### Instructions to follow
In the material below, please retype the lines from the very first through the one with "rnd = random.Random(7)", exactly and without pictures.

[START Available data]

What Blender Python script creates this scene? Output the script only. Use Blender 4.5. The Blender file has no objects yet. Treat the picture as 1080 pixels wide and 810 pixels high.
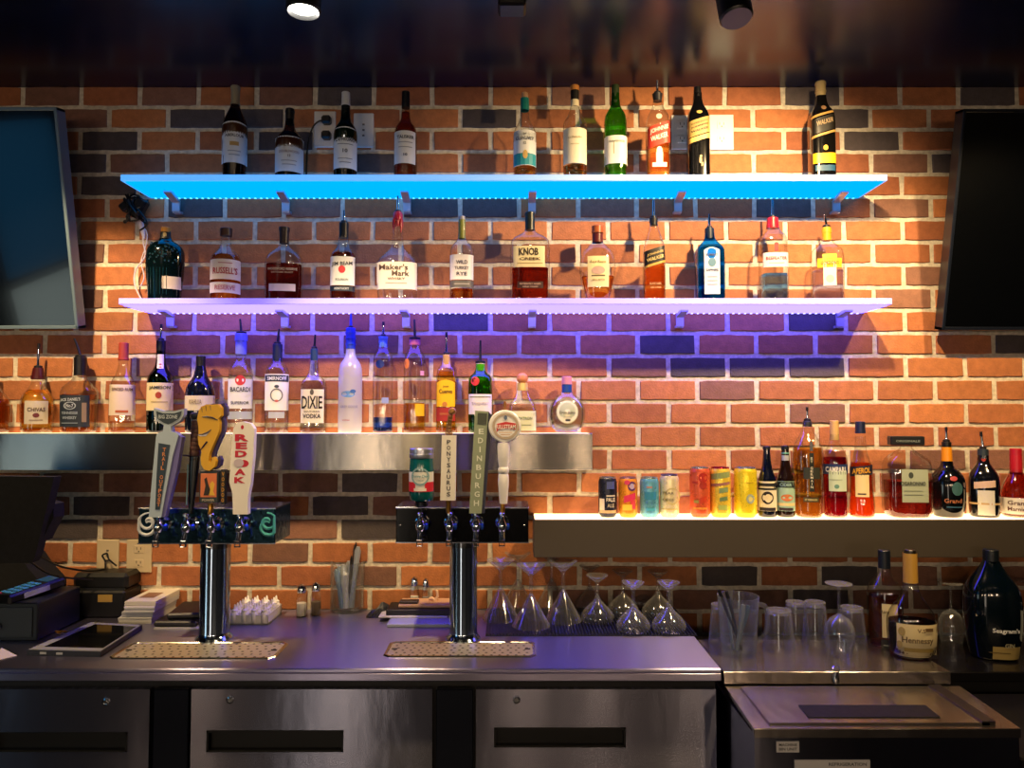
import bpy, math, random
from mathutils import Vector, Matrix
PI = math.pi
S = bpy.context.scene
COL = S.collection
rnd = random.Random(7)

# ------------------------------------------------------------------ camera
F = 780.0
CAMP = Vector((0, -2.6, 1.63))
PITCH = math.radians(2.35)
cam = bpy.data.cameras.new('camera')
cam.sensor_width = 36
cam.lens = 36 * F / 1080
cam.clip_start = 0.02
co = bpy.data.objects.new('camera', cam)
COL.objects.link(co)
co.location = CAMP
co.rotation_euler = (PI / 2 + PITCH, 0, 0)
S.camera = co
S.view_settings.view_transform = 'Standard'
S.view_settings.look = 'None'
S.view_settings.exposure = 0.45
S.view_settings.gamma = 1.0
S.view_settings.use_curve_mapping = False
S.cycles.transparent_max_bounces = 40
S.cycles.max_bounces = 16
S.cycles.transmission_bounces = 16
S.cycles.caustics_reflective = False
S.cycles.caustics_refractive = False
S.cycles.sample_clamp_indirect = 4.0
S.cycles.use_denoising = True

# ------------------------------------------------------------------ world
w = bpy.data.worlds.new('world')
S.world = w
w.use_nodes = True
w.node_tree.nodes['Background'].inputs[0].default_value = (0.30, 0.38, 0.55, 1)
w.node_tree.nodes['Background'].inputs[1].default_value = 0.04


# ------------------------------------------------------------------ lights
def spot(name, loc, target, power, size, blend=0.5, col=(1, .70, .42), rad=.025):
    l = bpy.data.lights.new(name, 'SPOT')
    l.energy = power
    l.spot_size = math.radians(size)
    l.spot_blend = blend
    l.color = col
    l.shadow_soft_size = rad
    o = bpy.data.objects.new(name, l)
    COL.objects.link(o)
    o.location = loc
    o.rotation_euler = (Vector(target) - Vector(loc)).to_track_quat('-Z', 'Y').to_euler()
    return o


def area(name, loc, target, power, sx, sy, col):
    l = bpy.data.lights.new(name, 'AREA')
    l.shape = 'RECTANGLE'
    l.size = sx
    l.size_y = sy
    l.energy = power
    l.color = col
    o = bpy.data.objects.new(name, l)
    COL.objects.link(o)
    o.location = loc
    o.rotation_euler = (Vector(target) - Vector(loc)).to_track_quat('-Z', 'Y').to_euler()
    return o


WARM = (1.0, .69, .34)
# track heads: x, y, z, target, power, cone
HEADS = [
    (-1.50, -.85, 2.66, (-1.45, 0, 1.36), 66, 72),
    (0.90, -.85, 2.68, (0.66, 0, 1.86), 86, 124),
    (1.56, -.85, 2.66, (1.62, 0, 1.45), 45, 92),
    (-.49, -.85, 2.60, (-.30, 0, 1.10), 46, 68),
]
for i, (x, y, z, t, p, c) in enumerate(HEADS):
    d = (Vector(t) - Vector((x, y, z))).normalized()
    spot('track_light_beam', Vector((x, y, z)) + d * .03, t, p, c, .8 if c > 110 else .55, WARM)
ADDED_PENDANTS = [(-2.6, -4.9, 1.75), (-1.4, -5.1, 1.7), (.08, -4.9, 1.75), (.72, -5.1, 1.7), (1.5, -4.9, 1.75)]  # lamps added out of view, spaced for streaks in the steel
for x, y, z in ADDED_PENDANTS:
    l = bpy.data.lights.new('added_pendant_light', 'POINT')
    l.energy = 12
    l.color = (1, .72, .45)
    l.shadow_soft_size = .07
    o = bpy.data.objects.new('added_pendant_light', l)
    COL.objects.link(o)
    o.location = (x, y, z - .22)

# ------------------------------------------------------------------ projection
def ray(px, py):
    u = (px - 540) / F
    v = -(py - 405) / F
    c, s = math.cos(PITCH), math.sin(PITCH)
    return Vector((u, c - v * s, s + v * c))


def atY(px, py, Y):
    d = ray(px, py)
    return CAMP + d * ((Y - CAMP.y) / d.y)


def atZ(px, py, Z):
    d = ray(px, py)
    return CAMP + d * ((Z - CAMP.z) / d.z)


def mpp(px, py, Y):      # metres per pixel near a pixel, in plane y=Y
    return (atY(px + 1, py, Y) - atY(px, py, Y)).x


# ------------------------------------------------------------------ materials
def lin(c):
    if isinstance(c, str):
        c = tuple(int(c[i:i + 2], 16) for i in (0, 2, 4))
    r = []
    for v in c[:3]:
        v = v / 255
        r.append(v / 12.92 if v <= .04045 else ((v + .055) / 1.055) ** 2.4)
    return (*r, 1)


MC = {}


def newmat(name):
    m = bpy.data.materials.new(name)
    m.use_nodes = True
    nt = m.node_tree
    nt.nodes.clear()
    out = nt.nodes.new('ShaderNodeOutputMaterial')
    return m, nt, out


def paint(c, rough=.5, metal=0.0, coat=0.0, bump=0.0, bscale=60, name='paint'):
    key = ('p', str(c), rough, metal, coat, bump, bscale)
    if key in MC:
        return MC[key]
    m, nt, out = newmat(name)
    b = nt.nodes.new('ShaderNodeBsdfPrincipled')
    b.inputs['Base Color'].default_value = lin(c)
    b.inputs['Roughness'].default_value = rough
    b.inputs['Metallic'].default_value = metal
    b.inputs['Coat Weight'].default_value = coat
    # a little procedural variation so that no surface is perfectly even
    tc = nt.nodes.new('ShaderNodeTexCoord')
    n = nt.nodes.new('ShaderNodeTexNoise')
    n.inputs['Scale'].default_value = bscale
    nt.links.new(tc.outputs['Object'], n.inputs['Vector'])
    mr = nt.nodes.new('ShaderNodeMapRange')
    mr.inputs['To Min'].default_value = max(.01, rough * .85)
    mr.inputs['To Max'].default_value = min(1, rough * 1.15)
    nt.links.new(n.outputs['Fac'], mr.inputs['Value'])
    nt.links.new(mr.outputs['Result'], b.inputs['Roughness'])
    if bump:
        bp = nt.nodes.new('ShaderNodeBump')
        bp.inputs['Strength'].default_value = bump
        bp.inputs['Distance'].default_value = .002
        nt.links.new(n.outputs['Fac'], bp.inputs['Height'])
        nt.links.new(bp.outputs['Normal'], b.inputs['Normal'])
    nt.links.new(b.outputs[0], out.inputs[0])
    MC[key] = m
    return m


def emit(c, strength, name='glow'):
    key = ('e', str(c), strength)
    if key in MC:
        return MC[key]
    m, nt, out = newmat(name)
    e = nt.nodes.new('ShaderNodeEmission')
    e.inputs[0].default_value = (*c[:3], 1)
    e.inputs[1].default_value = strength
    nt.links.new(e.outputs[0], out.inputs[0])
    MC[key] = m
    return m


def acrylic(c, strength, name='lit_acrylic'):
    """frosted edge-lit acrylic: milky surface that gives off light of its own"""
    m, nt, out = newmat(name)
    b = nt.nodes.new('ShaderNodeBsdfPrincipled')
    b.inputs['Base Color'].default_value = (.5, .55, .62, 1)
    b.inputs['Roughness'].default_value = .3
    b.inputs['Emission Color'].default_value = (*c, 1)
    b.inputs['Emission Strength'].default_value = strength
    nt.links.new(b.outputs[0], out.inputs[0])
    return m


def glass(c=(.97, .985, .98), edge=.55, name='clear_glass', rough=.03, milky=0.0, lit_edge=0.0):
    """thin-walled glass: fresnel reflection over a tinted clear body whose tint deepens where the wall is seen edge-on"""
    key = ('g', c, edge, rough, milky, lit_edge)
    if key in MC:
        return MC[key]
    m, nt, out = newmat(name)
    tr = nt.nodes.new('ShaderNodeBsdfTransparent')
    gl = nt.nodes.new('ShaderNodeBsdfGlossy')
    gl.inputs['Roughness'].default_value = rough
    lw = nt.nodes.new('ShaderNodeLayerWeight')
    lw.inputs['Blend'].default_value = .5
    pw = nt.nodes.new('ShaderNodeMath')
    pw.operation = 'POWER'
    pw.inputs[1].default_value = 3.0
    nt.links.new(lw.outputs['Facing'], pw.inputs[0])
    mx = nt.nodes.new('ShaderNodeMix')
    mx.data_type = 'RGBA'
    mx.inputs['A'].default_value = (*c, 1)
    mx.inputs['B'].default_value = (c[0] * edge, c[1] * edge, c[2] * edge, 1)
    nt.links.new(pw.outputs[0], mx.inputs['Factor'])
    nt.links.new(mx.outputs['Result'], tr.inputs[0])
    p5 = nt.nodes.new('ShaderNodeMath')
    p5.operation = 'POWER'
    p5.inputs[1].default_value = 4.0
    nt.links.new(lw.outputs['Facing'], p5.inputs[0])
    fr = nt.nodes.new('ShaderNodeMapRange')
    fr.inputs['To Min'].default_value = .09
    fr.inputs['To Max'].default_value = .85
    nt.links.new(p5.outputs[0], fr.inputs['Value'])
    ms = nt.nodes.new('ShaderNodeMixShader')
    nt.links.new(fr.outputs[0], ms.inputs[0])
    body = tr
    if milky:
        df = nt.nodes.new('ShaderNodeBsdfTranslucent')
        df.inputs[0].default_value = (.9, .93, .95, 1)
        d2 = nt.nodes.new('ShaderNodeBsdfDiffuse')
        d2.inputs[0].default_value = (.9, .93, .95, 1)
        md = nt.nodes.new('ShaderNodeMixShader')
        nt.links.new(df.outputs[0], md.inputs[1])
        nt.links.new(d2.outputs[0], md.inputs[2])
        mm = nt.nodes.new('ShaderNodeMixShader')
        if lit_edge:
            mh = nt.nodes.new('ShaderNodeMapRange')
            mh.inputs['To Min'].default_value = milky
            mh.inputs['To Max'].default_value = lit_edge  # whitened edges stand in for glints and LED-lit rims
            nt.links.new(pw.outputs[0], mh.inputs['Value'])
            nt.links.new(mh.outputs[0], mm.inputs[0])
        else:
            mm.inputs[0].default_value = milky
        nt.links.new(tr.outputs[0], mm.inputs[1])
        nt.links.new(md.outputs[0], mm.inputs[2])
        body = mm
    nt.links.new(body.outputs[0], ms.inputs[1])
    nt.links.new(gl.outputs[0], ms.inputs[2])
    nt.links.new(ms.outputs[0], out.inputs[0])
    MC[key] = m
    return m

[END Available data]

### Reply
What Blender Python script creates this scene? Output the script only. Use Blender 4.5. The Blender file has no objects yet. Treat the picture as 1080 pixels wide and 810 pixels high.
import bpy, math, random
from mathutils import Vector, Matrix
PI = math.pi
S = bpy.context.scene
COL = S.collection
rnd = random.Random(7)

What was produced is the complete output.